## [SOURCE DATA]
________________________________________

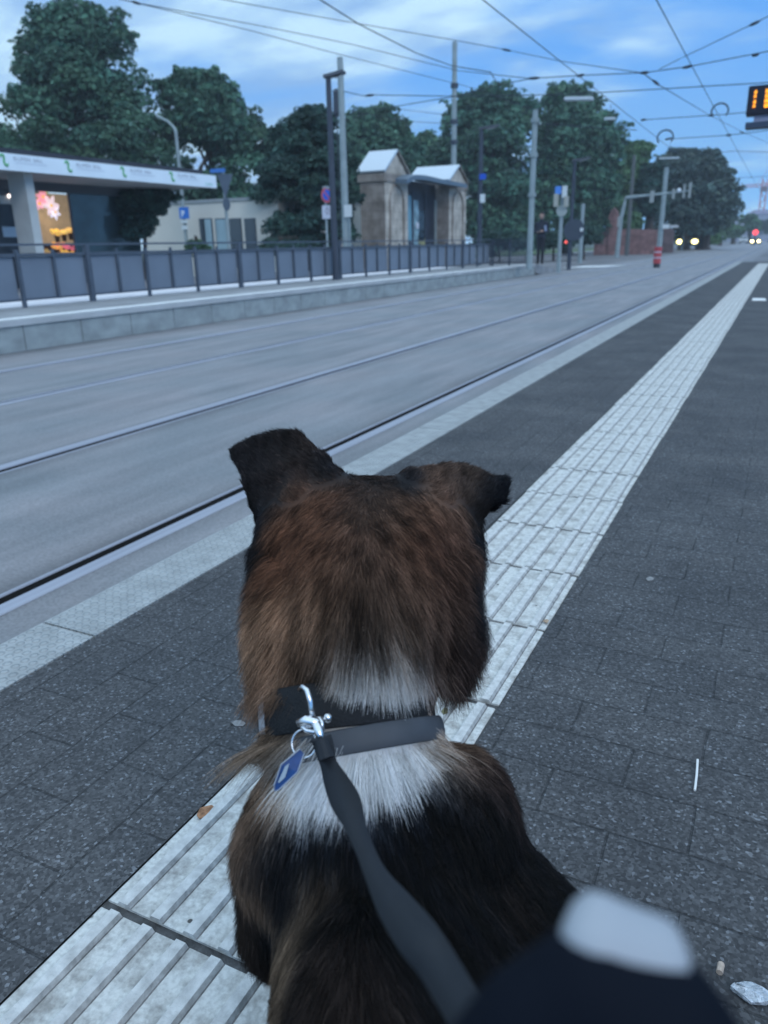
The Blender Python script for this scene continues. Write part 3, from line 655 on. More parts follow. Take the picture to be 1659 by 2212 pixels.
# dark platform lamps with flat heads
def lamp(x, y, z0, ztop, L, s, r, label):
    o = thing('street_lamp', (x, y, z0), label, 'street lamp', 'dark flat-headed lamps on the far platform')
    post(G(), x, y, z0, ztop, r, r * .72).build('pole', DARK, o)
    g = G(); a, b = Vector((x - .1 * s, y, ztop + .02)), Vector((x + L * s, y + .1, ztop + .10)); g.beam(a, b, .24, .07); g.build('lamp_head', mat('lamp_head_grey', (.11, .12, .14), .5), o, bevel=.012)
    g = G(); g.beam(a + Vector((.3 * s, 0, -.045)), b + Vector((-.08 * s, 0, -.045)), .18, .012); g.build('lamp_glass', mat('lamp_glass', (.35, .38, .4), .3), o); return o
l1 = lamp(-9.51, 16.72, 0, zat(710, 168, y=16.72), .36, 1, .085, 'dark lamp post on the far platform, just left of the mast with tension weight')
lyb = 28.5; l2 = lamp(-10.09, lyb, 0, zat(1038, 280, y=lyb), .62, 1, .095, 'dark lamp post with small blue sign and white box, right of the gateway')
plate('blue_sign', l2, 1036, 375, 1050, 388, lyb - .1, mat('sign_blue', (.02, .10, .55), .5)); plate('white_box', l2, 1037, 419, 1048, 438, lyb - .15, MATS['white_enamel'])
lyc = 34.0; lxc = at(1234, 480, Y=lyc).x; l3 = lamp(lxc, lyc, ZR, zat(1242, 348, y=lyc), .62, 1, .09, 'dark lamp post with a dark round sign disc low on it')
G().disc(at(1240, 497, Y=lyc - .12), (0, -1, 0), .43, .03).build('sign_disc', mat('sign_back', (.06, .075, .10), .6), l3)
plate('sticker', l3, 1253, 492, 1260, 500, lyc - .15, MATS['white_enamel'], .004)
# slim bent lamp behind the kiosk, with parking sign
LY = 31.5 - 2.2; lx = at(391, 400, Y=LY).x
l0 = thing('street_lamp', (lx, LY, ZR), 'slim pale lamp post with bent arm and blue parking sign behind the kiosk roof', 'street lamp')
zb0 = zat(378, 275, y=LY)
b0 = at(404, 545, Y=LY); 
g = G(); g.tube([(lx, LY, ZR), (lx, LY, zb0 - .15), Vector((lx - .08, LY, zb0)), at(362, 262, Y=LY), at(338, 250, Y=LY)], [.085, .07, .06, .05, .07], 10); g.build('pole', GALV, l0)
bluP = mat('parking_blue', (.03, .17, .58), .5); px_ = plate('parking_sign', l0, 389, 447, 407, 473, LY - .12, bluP)
plate('sub_sign', l0, 391, 475, 405, 482, LY - .12, MATS['white_enamel']); plate('sub_sign', l0, 393, 487, 405, 496, LY - .12, MATS['white_enamel'])
q = at(392, 468, Y=LY - .145); text('letter', 'P', q, (1, 0, 0), (0, 0, 1), .36, mat('white_letter', (.8, .85, .9), .5), l0, .002, bold=.01)
# back of a give-way sign with street name plate
SY = 21.0; sx = at(488, 450, Y=SY).x
sg_ = thing('road_sign_post', (sx, SY, ZR), 'grey sign post seen from behind with triangle, round disc and blue name plate', 'road sign')
post(G(), sx, SY, ZR, zat(486, 372, y=SY), .05).build('pole', GALV, sg_)
SB = mat('sign_rear_grey', (.10, .13, .17), .6)
G().poly([at(468, 376, Y=SY - .06), at(502, 376, Y=SY - .06), at(487, 428, Y=SY - .06)], (0, .02, 0)).build('give_way_triangle', SB, sg_)
G().disc(at(489, 441, Y=SY - .07), (0, -1, 0), .19, .02, sx=.72).build('round_disc', SB, sg_)
plate('name_plate', sg_, 455, 363, 486, 374, SY - .09, mat('name_plate_blue', (.06, .20, .55), .5))
# no-stopping sign with white plate
NY = 24.0; nx_ = at(706, 500, Y=NY).x
ns = thing('no_stopping_sign', (nx_, NY, ZR), 'round red-rimmed blue no stopping sign over a white plate, left of the dark lamp', 'road sign')
post(G(), nx_, NY, ZR, zat(703, 402, y=NY), .04).build('pole', GALV, ns)
c = at(706, 421, Y=NY - .06); RED = mat('sign_red', (.55, .12, .15), .5)
G().disc(c, (.25, -1, 0), .245, .015, 28, sx=.8).build('rim', RED, ns); G().disc(c + Vector((.004, -.016, 0)), (.25, -1, 0), .165, .004, 28, sx=.8).build('blue_field', mat('sign_royal_blue', (.02, .12, .6), .5), ns)
d = Vector((.09, .022, -.12)); G().beam(c + Vector((.006, -.024, 0)) - d, c + Vector((.006, -.024, 0)) + d, .045, .006, up=(0, -1, 0)).build('red_slash', RED, ns)
pl = plate('white_plate', ns, 697, 443, 717, 473, NY - .06, mat('plate_white', (.60, .62, .70), .5))
q = at(703.5, 463, Y=NY - .085); g = G(); g.tube([at(707 + 3.2 * math.cos(a), 456 + 6.5 * math.sin(a), Y=NY - .084) for a in np.linspace(0, 2 * math.pi, 14)[:-1]], .012, 6, close=True); g.ball(at(707, 447, Y=NY - .084), .02, 6); g.build('pictogram', mat('plate_ink', (.25, .22, .28), .6), ns)
plate('reflector', ns, 697, 402, 712, 408, NY - .05, GALV)
# tram signal post with boxes
TY = 29.1; tx = -7.25
ts = thing('tram_signal_post', (tx, TY, 0), 'pale tram signal post with blue and white plates and two beige signal boxes', 'signal')
post(G(), tx, TY, -.3, zat(1213, 410, y=TY), .075, .06).build('pole', GALV, ts)
plate('blue_plate', ts, 1199, 402, 1213, 420, TY - .1, mat('plate_blue', (.10, .28, .75), .5)); plate('white_plate', ts, 1214, 401, 1226, 427, TY - .14, MATS['white_enamel'])
BGX = mat('beige_box', (.42, .42, .37), .6)
for a, b in ((1198, 1208), (1220, 1229)): plate('signal_box', ts, a, 419 if a < 1210 else 424, b, 447, TY - .05, BGX, .18)
G().disc(at(1213, 455, Y=TY - .1), (0, -1, 0), .19, .04).build('round_plate', mat('grey_plate', (.40, .44, .42), .6), ts)
g = G(); g.beam(at(1190, 416, Y=TY + .1), at(1238, 434, Y=TY + .1), .04); g.build('cross_bar', DARK, ts)
G().ball(at(1222.5, 523, Y=TY - .1), .05).build('red_lamp', mat('red_lamp', (.9, .1, .08), .4, emit=(1, .12, .1), estr=1.2), ts, smooth=True)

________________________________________

## [WHAT IS NEEDED]
Exclude the images, then output the data above word for word.

## [EXERCISE OUTPUT]
The Blender Python script for this scene continues. Write part 3, from line 655 on. More parts follow. Take the picture to be 1659 by 2212 pixels.
# dark platform lamps with flat heads
def lamp(x, y, z0, ztop, L, s, r, label):
    o = thing('street_lamp', (x, y, z0), label, 'street lamp', 'dark flat-headed lamps on the far platform')
    post(G(), x, y, z0, ztop, r, r * .72).build('pole', DARK, o)
    g = G(); a, b = Vector((x - .1 * s, y, ztop + .02)), Vector((x + L * s, y + .1, ztop + .10)); g.beam(a, b, .24, .07); g.build('lamp_head', mat('lamp_head_grey', (.11, .12, .14), .5), o, bevel=.012)
    g = G(); g.beam(a + Vector((.3 * s, 0, -.045)), b + Vector((-.08 * s, 0, -.045)), .18, .012); g.build('lamp_glass', mat('lamp_glass', (.35, .38, .4), .3), o); return o
l1 = lamp(-9.51, 16.72, 0, zat(710, 168, y=16.72), .36, 1, .085, 'dark lamp post on the far platform, just left of the mast with tension weight')
lyb = 28.5; l2 = lamp(-10.09, lyb, 0, zat(1038, 280, y=lyb), .62, 1, .095, 'dark lamp post with small blue sign and white box, right of the gateway')
plate('blue_sign', l2, 1036, 375, 1050, 388, lyb - .1, mat('sign_blue', (.02, .10, .55), .5)); plate('white_box', l2, 1037, 419, 1048, 438, lyb - .15, MATS['white_enamel'])
lyc = 34.0; lxc = at(1234, 480, Y=lyc).x; l3 = lamp(lxc, lyc, ZR, zat(1242, 348, y=lyc), .62, 1, .09, 'dark lamp post with a dark round sign disc low on it')
G().disc(at(1240, 497, Y=lyc - .12), (0, -1, 0), .43, .03).build('sign_disc', mat('sign_back', (.06, .075, .10), .6), l3)
plate('sticker', l3, 1253, 492, 1260, 500, lyc - .15, MATS['white_enamel'], .004)
# slim bent lamp behind the kiosk, with parking sign
LY = 31.5 - 2.2; lx = at(391, 400, Y=LY).x
l0 = thing('street_lamp', (lx, LY, ZR), 'slim pale lamp post with bent arm and blue parking sign behind the kiosk roof', 'street lamp')
zb0 = zat(378, 275, y=LY)
b0 = at(404, 545, Y=LY); 
g = G(); g.tube([(lx, LY, ZR), (lx, LY, zb0 - .15), Vector((lx - .08, LY, zb0)), at(362, 262, Y=LY), at(338, 250, Y=LY)], [.085, .07, .06, .05, .07], 10); g.build('pole', GALV, l0)
bluP = mat('parking_blue', (.03, .17, .58), .5); px_ = plate('parking_sign', l0, 389, 447, 407, 473, LY - .12, bluP)
plate('sub_sign', l0, 391, 475, 405, 482, LY - .12, MATS['white_enamel']); plate('sub_sign', l0, 393, 487, 405, 496, LY - .12, MATS['white_enamel'])
q = at(392, 468, Y=LY - .145); text('letter', 'P', q, (1, 0, 0), (0, 0, 1), .36, mat('white_letter', (.8, .85, .9), .5), l0, .002, bold=.01)
# back of a give-way sign with street name plate
SY = 21.0; sx = at(488, 450, Y=SY).x
sg_ = thing('road_sign_post', (sx, SY, ZR), 'grey sign post seen from behind with triangle, round disc and blue name plate', 'road sign')
post(G(), sx, SY, ZR, zat(486, 372, y=SY), .05).build('pole', GALV, sg_)
SB = mat('sign_rear_grey', (.10, .13, .17), .6)
G().poly([at(468, 376, Y=SY - .06), at(502, 376, Y=SY - .06), at(487, 428, Y=SY - .06)], (0, .02, 0)).build('give_way_triangle', SB, sg_)
G().disc(at(489, 441, Y=SY - .07), (0, -1, 0), .19, .02, sx=.72).build('round_disc', SB, sg_)
plate('name_plate', sg_, 455, 363, 486, 374, SY - .09, mat('name_plate_blue', (.06, .20, .55), .5))
# no-stopping sign with white plate
NY = 24.0; nx_ = at(706, 500, Y=NY).x
ns = thing('no_stopping_sign', (nx_, NY, ZR), 'round red-rimmed blue no stopping sign over a white plate, left of the dark lamp', 'road sign')
post(G(), nx_, NY, ZR, zat(703, 402, y=NY), .04).build('pole', GALV, ns)
c = at(706, 421, Y=NY - .06); RED = mat('sign_red', (.55, .12, .15), .5)
G().disc(c, (.25, -1, 0), .245, .015, 28, sx=.8).build('rim', RED, ns); G().disc(c + Vector((.004, -.016, 0)), (.25, -1, 0), .165, .004, 28, sx=.8).build('blue_field', mat('sign_royal_blue', (.02, .12, .6), .5), ns)
d = Vector((.09, .022, -.12)); G().beam(c + Vector((.006, -.024, 0)) - d, c + Vector((.006, -.024, 0)) + d, .045, .006, up=(0, -1, 0)).build('red_slash', RED, ns)
pl = plate('white_plate', ns, 697, 443, 717, 473, NY - .06, mat('plate_white', (.60, .62, .70), .5))
q = at(703.5, 463, Y=NY - .085); g = G(); g.tube([at(707 + 3.2 * math.cos(a), 456 + 6.5 * math.sin(a), Y=NY - .084) for a in np.linspace(0, 2 * math.pi, 14)[:-1]], .012, 6, close=True); g.ball(at(707, 447, Y=NY - .084), .02, 6); g.build('pictogram', mat('plate_ink', (.25, .22, .28), .6), ns)
plate('reflector', ns, 697, 402, 712, 408, NY - .05, GALV)
# tram signal post with boxes
TY = 29.1; tx = -7.25
ts = thing('tram_signal_post', (tx, TY, 0), 'pale tram signal post with blue and white plates and two beige signal boxes', 'signal')
post(G(), tx, TY, -.3, zat(1213, 410, y=TY), .075, .06).build('pole', GALV, ts)
plate('blue_plate', ts, 1199, 402, 1213, 420, TY - .1, mat('plate_blue', (.10, .28, .75), .5)); plate('white_plate', ts, 1214, 401, 1226, 427, TY - .14, MATS['white_enamel'])
BGX = mat('beige_box', (.42, .42, .37), .6)
for a, b in ((1198, 1208), (1220, 1229)): plate('signal_box', ts, a, 419 if a < 1210 else 424, b, 447, TY - .05, BGX, .18)
G().disc(at(1213, 455, Y=TY - .1), (0, -1, 0), .19, .04).build('round_plate', mat('grey_plate', (.40, .44, .42), .6), ts)
g = G(); g.beam(at(1190, 416, Y=TY + .1), at(1238, 434, Y=TY + .1), .04); g.build('cross_bar', DARK, ts)
G().ball(at(1222.5, 523, Y=TY - .1), .05).build('red_lamp', mat('red_lamp', (.9, .1, .08), .4, emit=(1, .12, .1), estr=1.2), ts, smooth=True)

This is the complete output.